Monday, March 9, 2009

Dinner Rituals, 2009


About 4 pm I start working on dinner for my family on the days I’m not at my part-time job. Habitually I turn on “Oprah” to keep me company. I enjoy working with the food and not having to dodge around actual human bodies. Having the girl talk on the TV somehow helps my domestic goddess to emerge.

On the first night of our turn to have Evan, Victor’s 7 year old, I always try to cook child-friendly meals – tacos, spaghetti & meatballs, minestrone or chicken noodle soup. Evan has developed a strategy for not burning his mouth on my homemade soup. He puts ice cubes into it. It’s his ritual now. He does it even if the soup isn’t too hot. I guess the comfort of that ritual might help make up for the adjusting he has to do to eat dinner in two different homes with two different cuisines and routines.
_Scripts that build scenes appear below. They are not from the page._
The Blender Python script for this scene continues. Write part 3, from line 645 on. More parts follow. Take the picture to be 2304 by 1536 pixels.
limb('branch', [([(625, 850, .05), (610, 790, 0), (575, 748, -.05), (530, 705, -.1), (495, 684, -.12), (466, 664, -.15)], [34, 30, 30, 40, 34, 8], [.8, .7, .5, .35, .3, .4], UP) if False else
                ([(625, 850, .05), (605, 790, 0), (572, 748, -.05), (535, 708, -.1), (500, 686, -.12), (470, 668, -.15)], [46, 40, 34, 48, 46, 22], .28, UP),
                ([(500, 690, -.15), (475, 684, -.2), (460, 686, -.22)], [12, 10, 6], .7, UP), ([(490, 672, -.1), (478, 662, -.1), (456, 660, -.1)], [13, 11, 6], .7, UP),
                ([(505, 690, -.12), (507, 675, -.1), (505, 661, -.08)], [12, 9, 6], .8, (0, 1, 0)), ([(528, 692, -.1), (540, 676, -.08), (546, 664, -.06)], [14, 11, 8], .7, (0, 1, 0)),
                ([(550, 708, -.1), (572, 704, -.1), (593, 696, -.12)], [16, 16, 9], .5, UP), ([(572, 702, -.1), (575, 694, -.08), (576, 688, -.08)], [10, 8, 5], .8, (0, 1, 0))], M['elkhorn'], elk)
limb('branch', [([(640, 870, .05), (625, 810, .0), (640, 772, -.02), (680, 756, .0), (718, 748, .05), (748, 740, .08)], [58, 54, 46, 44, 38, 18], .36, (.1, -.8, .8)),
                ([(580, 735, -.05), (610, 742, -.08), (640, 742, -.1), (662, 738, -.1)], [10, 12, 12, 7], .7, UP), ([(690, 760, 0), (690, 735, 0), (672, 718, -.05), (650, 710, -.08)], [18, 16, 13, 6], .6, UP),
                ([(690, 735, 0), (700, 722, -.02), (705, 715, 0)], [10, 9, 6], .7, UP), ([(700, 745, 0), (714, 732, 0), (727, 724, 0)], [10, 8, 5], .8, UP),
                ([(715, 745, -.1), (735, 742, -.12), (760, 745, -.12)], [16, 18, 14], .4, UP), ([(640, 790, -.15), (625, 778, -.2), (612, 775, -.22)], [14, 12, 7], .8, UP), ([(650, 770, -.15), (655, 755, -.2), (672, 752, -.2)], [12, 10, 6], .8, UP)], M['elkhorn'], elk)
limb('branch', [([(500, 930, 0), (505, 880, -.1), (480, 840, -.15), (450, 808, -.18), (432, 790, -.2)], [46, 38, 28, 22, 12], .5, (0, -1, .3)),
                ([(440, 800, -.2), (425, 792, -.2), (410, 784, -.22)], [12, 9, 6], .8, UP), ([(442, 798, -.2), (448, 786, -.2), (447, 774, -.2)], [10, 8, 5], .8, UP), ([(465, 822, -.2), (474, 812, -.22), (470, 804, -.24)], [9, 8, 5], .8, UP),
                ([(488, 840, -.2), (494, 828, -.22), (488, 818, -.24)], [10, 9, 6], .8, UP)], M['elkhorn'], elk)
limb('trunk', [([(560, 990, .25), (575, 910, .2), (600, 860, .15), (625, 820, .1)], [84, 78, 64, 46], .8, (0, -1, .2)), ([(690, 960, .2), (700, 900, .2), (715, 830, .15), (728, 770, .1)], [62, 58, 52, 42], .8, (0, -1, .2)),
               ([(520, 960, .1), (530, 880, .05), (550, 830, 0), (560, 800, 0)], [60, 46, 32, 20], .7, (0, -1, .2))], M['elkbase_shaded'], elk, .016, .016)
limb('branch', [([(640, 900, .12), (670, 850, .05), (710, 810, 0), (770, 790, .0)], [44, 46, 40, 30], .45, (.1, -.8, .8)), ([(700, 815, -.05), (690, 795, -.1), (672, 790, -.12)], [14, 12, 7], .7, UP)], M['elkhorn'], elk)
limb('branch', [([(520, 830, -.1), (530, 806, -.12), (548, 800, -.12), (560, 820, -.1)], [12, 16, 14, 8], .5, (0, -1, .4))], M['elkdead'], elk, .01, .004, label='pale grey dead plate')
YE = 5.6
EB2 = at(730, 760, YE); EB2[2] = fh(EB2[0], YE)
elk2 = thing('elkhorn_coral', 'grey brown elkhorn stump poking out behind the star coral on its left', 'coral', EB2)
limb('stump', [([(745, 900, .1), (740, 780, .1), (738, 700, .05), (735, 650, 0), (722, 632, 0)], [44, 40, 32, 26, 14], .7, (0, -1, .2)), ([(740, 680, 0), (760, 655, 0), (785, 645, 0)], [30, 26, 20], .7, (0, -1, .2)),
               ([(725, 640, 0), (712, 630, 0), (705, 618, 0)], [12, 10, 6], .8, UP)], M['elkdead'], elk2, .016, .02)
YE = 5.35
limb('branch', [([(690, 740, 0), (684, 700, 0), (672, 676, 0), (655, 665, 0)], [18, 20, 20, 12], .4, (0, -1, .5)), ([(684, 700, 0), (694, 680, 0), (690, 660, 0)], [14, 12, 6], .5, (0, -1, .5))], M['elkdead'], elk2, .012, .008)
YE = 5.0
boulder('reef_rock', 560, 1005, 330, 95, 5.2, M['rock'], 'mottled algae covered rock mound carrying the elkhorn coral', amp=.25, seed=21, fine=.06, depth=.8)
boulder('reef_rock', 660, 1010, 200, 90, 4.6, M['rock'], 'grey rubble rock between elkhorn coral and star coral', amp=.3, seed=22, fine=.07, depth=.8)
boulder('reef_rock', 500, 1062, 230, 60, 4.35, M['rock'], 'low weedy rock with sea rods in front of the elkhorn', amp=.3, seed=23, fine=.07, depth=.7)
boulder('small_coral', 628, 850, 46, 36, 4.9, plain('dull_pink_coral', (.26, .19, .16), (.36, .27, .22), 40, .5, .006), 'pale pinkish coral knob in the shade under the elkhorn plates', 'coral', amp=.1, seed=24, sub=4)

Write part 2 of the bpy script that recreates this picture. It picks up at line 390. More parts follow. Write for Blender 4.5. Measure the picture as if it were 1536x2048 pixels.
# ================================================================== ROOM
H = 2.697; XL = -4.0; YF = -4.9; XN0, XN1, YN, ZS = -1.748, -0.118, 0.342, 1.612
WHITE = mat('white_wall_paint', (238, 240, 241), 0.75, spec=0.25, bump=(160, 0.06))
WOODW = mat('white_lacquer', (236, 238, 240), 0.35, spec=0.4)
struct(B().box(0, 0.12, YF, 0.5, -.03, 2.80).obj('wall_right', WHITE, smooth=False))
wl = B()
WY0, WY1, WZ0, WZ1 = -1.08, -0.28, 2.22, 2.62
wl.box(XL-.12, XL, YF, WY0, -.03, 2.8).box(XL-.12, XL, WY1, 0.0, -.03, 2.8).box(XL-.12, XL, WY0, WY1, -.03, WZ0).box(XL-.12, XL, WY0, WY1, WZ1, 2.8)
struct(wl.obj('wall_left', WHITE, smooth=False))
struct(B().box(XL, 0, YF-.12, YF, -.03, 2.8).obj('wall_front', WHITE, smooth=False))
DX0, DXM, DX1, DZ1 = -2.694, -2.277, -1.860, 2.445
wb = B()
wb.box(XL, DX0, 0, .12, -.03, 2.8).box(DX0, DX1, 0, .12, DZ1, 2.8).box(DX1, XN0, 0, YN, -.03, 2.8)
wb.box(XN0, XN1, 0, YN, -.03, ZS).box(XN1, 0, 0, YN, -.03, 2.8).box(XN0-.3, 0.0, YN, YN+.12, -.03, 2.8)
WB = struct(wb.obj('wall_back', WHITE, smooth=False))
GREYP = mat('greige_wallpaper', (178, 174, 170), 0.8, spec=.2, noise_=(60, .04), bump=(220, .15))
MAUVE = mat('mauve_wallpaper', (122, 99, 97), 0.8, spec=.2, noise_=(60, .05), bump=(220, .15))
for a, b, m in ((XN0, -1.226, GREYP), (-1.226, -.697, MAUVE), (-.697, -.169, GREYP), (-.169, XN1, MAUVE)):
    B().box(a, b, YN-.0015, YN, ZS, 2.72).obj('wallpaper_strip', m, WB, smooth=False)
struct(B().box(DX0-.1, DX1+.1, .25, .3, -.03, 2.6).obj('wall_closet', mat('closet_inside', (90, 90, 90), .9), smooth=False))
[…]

My daughter, Alana, 19, surprised us a month ago my eating dinner with us 3 nights in a row. Usually she waits until we’re done and scavenges or fixes her own meal according to her latest dietary rules. She is finding her way to a sustainable way to eat through her food addictions.

Matt, also 19, comes up from his basement lair to check on dinner plans about 5 pm. “Cool.” He never complains about what we have to eat, merely avoiding what doesn’t appeal, sometimes picking out specific morsels which he puts to the side of his plate. He likes lots of paper napkins available. He usually has a second supper about 10 pm, just after his dad and I have retired to bed. This must sustain him for his late night on-line video games.

Victor’s dinner rituals are as old as Holland, so old to be translucent. He eats as regularly as clockwork. He holds his knife and fork in the European manner, fork in his left hand with knife poised in his right. His immigrant parents taught him so. But none of his children follow the tradition.

And so we sit at our table together, each with their own rituals, the dinner table being the life raft of our fantasies of family.